Predikheren, dominicanen of jacobijnen
De orde van de dominicanen alias predikheren werd naar de Spaanse oprichter Dominicus (de) Guzman (1170-1221) genoemd. Zij was in 1215 in Zuid-Frankrijk ontstaan. De volgelingen werden ook wel jacobijnen genoemd, naar de eerste vestiging in de Rue Saint Jacques in Parijs. De letterlijke betekenis van dominicanen is ‘honden van de heer’ (domini is heer, canes is honden). De hond staat als symbool voor trouw. Dit werd de meer vleiende bijnaam van de dominicanen die door prediking (vandaar hun tweede bijnaam: predikheren) het Woord van Christus verspreidden.

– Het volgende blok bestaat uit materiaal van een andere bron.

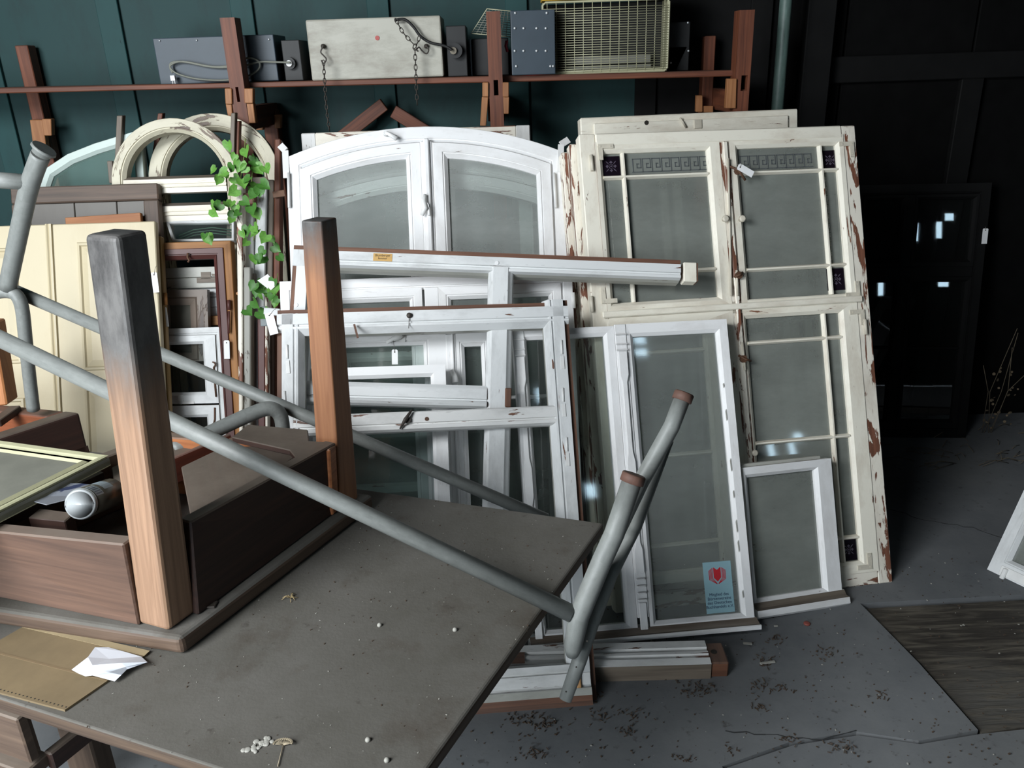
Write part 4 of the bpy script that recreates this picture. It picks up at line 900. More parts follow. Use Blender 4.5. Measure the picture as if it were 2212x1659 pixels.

Brouwerij, vijver en boomgaard
Zierikzee was een stad met een concentratie aan bevolking, rijkdom, handel en internationale contacten. Een ideale plaats om zich te vestigen voor een bedelorde als de predikheren. Afkomstig uit Antwerpen, vestigden zij zich in Zierikzee tussen 1271 en 1279, het jaartal waarin het klooster erkend werd.
Vanaf 1286 is bekend dat ze hun intrek namen in het voormalige klooster van de eksterbroeders. Paus Honorius IV gelastte de proost van de Dom van Utrecht op 23 februari van dat jaar om het huis van de ontbonden orde aan hen te verkopen. De opbrengst moest bestemd worden voor ‘het Heilige Land’.